→ **REQUIREMENTS**
From the line with "Write part 6" to the line with "rot=(0.3, 0, 0))", both lines included, set down exactly those lines, please, and no others.

···

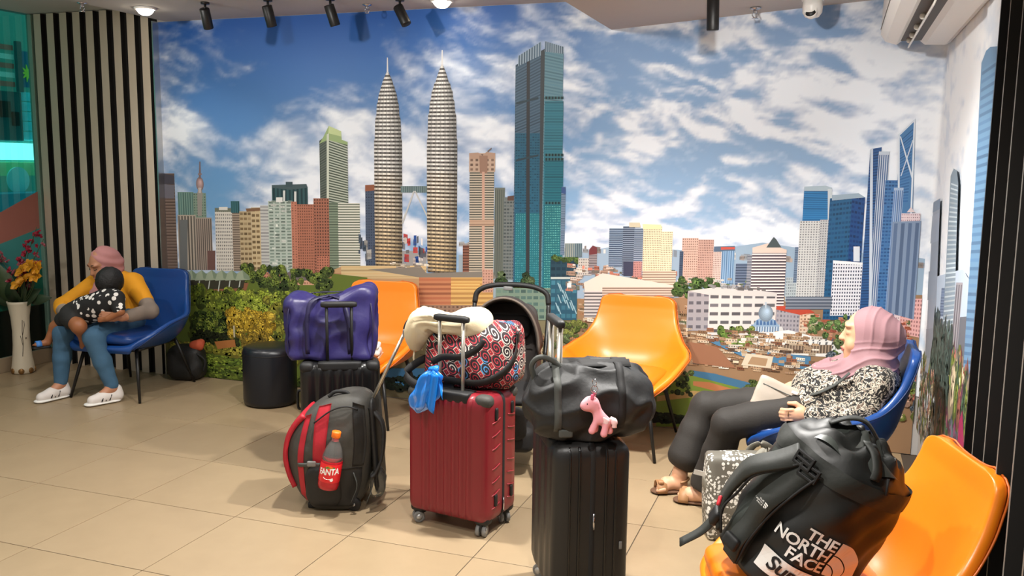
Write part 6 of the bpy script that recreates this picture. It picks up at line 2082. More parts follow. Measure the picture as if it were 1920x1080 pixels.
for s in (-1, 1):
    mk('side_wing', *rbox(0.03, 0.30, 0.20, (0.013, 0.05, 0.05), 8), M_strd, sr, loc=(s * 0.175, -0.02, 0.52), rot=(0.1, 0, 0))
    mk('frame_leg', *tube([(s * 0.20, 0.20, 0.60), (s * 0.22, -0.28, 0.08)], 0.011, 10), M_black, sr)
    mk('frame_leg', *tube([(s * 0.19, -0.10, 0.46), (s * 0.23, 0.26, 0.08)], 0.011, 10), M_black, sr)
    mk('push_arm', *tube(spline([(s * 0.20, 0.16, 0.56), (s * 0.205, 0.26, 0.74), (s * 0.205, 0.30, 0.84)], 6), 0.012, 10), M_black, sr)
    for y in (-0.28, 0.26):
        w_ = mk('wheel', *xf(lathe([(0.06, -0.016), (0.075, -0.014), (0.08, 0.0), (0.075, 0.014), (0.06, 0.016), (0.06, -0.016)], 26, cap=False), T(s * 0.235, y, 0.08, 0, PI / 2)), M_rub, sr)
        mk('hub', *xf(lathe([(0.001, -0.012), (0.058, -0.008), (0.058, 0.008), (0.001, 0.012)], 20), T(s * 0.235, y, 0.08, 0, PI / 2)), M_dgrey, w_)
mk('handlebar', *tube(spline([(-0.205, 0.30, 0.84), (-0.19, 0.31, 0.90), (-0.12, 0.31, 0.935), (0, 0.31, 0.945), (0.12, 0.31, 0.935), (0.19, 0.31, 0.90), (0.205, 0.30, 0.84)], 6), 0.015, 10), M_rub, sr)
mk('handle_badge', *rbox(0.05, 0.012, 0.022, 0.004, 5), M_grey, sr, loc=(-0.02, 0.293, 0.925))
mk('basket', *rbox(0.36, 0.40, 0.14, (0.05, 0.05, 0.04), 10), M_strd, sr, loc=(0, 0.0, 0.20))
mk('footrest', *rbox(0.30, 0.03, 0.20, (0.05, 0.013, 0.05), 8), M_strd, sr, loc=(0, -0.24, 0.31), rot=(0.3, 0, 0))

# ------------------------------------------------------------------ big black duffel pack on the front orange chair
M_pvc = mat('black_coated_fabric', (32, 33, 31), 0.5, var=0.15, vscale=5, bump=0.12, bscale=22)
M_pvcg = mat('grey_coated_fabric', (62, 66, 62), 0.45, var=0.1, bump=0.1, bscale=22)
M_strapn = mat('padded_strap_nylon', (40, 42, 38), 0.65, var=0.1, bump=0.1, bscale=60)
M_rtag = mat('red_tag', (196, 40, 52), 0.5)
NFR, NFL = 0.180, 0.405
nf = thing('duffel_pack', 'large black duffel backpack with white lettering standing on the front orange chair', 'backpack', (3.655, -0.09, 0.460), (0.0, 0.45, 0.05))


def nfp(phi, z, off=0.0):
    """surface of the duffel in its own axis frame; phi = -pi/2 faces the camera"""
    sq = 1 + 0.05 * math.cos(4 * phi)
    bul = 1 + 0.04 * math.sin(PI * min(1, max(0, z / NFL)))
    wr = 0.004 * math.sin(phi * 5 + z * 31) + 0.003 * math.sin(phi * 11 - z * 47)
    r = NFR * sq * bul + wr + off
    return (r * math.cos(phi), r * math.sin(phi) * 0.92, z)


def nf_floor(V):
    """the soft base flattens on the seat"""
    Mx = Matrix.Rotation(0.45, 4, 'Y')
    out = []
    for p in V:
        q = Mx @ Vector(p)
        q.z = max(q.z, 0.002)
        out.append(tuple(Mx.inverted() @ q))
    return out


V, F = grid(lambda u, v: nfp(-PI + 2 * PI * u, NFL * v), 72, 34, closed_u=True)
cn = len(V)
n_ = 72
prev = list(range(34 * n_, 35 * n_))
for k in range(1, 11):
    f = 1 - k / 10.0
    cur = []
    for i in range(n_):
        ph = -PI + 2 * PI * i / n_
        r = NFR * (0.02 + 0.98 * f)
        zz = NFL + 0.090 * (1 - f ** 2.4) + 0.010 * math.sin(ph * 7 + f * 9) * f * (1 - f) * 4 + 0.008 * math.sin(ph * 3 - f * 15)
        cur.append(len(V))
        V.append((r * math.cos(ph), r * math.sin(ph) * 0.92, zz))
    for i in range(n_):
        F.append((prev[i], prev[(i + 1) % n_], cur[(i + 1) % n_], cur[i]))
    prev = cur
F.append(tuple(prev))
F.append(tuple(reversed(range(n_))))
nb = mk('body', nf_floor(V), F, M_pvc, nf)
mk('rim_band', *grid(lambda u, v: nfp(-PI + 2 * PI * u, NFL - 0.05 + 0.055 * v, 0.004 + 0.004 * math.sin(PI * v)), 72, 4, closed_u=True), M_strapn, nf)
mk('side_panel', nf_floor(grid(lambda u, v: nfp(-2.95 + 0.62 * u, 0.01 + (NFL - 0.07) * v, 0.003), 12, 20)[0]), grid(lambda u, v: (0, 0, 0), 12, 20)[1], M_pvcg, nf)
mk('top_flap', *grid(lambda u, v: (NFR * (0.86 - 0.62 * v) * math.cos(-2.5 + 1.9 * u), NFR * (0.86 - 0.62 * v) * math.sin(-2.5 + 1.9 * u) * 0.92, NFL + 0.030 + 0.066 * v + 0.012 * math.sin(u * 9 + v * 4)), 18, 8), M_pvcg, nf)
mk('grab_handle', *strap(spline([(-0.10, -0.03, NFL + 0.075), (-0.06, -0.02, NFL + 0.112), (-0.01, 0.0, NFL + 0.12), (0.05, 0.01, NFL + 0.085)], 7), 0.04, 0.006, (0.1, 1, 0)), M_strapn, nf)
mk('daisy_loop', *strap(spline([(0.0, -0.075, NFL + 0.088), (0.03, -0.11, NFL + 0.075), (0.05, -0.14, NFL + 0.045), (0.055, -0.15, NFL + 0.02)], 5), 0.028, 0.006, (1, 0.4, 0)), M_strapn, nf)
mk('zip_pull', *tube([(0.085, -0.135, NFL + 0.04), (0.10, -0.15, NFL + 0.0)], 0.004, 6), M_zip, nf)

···

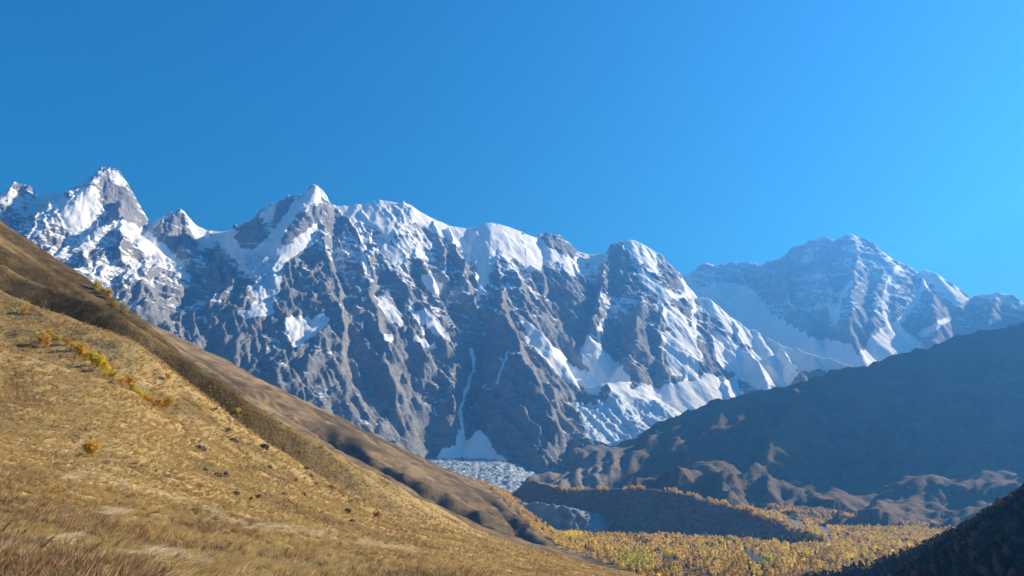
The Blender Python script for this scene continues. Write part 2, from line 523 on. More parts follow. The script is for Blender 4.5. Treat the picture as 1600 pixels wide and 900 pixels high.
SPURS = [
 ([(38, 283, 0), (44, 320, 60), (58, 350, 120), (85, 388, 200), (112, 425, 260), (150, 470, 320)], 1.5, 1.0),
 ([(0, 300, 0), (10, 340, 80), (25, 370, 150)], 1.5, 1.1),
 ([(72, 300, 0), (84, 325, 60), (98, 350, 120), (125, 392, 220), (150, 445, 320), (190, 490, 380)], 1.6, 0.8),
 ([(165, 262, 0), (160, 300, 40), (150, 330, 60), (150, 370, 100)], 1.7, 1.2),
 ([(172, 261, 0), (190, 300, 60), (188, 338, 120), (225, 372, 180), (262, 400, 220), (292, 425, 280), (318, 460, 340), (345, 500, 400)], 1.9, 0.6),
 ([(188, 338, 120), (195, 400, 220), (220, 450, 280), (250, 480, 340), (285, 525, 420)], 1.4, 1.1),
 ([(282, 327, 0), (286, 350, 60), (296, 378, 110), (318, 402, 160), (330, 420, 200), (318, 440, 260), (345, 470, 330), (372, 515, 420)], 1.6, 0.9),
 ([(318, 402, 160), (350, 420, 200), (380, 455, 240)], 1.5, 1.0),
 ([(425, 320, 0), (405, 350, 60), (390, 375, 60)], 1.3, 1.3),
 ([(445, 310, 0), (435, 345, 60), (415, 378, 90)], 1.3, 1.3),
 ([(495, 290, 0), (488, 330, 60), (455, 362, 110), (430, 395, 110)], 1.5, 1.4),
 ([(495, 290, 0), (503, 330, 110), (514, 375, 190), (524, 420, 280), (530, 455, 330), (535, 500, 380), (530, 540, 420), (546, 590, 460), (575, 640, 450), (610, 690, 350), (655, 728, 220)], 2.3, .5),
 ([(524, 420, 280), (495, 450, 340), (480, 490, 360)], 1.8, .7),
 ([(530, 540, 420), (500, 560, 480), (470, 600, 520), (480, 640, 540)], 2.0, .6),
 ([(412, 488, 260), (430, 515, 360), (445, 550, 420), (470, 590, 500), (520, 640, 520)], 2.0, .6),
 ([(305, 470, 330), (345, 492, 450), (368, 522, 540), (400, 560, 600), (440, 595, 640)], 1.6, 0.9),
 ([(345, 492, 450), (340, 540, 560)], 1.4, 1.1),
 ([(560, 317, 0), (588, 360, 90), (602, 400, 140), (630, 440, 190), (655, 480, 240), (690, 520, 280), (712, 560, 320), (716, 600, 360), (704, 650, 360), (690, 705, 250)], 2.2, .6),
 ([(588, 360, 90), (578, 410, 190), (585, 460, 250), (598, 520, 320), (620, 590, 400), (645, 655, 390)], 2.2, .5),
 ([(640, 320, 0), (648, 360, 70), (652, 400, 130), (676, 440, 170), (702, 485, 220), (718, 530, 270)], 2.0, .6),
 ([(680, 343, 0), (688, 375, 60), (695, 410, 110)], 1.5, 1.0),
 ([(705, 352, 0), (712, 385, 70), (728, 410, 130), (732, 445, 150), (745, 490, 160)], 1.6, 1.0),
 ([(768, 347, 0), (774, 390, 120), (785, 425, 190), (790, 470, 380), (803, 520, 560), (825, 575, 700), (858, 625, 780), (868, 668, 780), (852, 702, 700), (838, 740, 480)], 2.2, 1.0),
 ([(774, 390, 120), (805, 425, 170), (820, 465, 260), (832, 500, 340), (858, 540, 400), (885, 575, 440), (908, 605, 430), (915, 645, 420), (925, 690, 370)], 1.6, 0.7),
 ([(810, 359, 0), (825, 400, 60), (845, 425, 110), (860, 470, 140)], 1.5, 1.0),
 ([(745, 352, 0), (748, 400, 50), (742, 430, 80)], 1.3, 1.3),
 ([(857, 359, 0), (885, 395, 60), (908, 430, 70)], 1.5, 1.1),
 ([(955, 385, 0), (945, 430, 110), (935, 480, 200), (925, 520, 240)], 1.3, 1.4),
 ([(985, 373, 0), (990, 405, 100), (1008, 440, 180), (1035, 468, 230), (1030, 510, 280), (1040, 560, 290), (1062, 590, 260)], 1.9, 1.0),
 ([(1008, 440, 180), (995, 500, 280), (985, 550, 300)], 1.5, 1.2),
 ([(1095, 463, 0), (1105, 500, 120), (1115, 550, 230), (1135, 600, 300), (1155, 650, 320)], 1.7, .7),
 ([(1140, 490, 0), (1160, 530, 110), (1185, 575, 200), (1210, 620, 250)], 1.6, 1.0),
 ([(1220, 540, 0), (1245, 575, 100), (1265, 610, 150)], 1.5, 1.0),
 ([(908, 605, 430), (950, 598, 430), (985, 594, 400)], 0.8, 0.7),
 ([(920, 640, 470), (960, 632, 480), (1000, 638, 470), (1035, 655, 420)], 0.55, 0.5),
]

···

→ **FINAL ANSWER**
Write part 6 of the bpy script that recreates this picture. It picks up at line 2082. More parts follow. Measure the picture as if it were 1920x1080 pixels.
for s in (-1, 1):
    mk('side_wing', *rbox(0.03, 0.30, 0.20, (0.013, 0.05, 0.05), 8), M_strd, sr, loc=(s * 0.175, -0.02, 0.52), rot=(0.1, 0, 0))
    mk('frame_leg', *tube([(s * 0.20, 0.20, 0.60), (s * 0.22, -0.28, 0.08)], 0.011, 10), M_black, sr)
    mk('frame_leg', *tube([(s * 0.19, -0.10, 0.46), (s * 0.23, 0.26, 0.08)], 0.011, 10), M_black, sr)
    mk('push_arm', *tube(spline([(s * 0.20, 0.16, 0.56), (s * 0.205, 0.26, 0.74), (s * 0.205, 0.30, 0.84)], 6), 0.012, 10), M_black, sr)
    for y in (-0.28, 0.26):
        w_ = mk('wheel', *xf(lathe([(0.06, -0.016), (0.075, -0.014), (0.08, 0.0), (0.075, 0.014), (0.06, 0.016), (0.06, -0.016)], 26, cap=False), T(s * 0.235, y, 0.08, 0, PI / 2)), M_rub, sr)
        mk('hub', *xf(lathe([(0.001, -0.012), (0.058, -0.008), (0.058, 0.008), (0.001, 0.012)], 20), T(s * 0.235, y, 0.08, 0, PI / 2)), M_dgrey, w_)
mk('handlebar', *tube(spline([(-0.205, 0.30, 0.84), (-0.19, 0.31, 0.90), (-0.12, 0.31, 0.935), (0, 0.31, 0.945), (0.12, 0.31, 0.935), (0.19, 0.31, 0.90), (0.205, 0.30, 0.84)], 6), 0.015, 10), M_rub, sr)
mk('handle_badge', *rbox(0.05, 0.012, 0.022, 0.004, 5), M_grey, sr, loc=(-0.02, 0.293, 0.925))
mk('basket', *rbox(0.36, 0.40, 0.14, (0.05, 0.05, 0.04), 10), M_strd, sr, loc=(0, 0.0, 0.20))
mk('footrest', *rbox(0.30, 0.03, 0.20, (0.05, 0.013, 0.05), 8), M_strd, sr, loc=(0, -0.24, 0.31), rot=(0.3, 0, 0))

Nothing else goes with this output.